非上場株式の納税猶予は、中小企業の事業承継が円滑に進むために設けられた税制上の特例です。相続税の納税猶予と贈与税の納税猶予の2つがあります。

贈与税の納税猶予では、現経営者からの贈与により、後継者が取得した自社株式に対応する贈与税の納税が猶予されます。(ただし、納税猶予の対象となる株式は、後継者が相続あるいは贈与前から既に保有していた分も含めて、発行済議決権株式総数の3分の2までの部分となります。)

いずれにせよ、事業承継で後継者に会社の株式を移す際の税金の納付が猶予されますので、納税資金に苦慮する必要がなくなります。

2.平成29年度の税制改正の影響

平成29年度の税制改正では、納税猶予に関する部分も大幅に改正となりました。納税猶予を適用する際の要件が緩和され、今まではできなかった相続時精算課税制度との併用が可能となりました。納税猶予制度を適用する際の最大の障害は、適用要件の厳しさと、適用後に要件を満たさなくなった際の猶予税額の課税でした。

最も厳しいと考えられていた適用要件に雇用の8割維持があります。雇用の8割を計算する際の端数は、従前は切り上げでしたので、従業員が4名以下の会社の場合、1人辞めるだけで要件が満たされなくなっていました。改正では端数を切り捨てることとなったため、従業員4名以下の会社で1名辞める場合でも問題がなくなりました。

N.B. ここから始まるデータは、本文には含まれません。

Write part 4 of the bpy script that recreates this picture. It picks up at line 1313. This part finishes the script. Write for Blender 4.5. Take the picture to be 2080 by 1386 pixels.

また、相続時精算課税制度との併用は、たとえ要件を満たさなくなり、猶予されていた贈与税額を納付しなければならなくなっても、相続税額を超えるような高い税率での課税が避けられます。

3.納税猶予の出口は

納税猶予を使った事業承継対策では、一般的に贈与税の納税猶予を入り口とします。後継者に経営権と株式を譲り、先代は引退します。この際、贈与税の納税猶予を使うことで、一定の贈与税の納税が猶予されます。先代経営者が亡くなったとき、猶予されていた贈与税額は免除になりますが、今度は相続税を納税する必要がありますので、相続税の納税猶予を適用します。

また、先代から会社を承継した後継者が次の代に事業を承継する際に株式を贈与すれば、猶予されていた相続税が免除になりますので、また贈与税の納税猶予を適用します。

このように、納税猶予を繰り返すことで、要件を満たす限りにおいて課税は繰り延べられます。

しかし、納税猶予を続けるには、都道府県や税務署への報告が義務付けられますので、納税が可能となった際には、税金を納めて納税猶予を終えることが良いでしょう。これが納税猶予の出口です。

4.事業承継計画

円滑な事業承継には入念な計画が欠かせません。今回紹介した納税猶予についても、事前の準備と計画に基づいて行うことが必要です。突然の予期せぬ相続などで事業承継が起こってしまうと、後継者の負担は計り知れません。

100年企業づくりの第一歩として、事業承継計画を早めに立案、準備しておきましょう。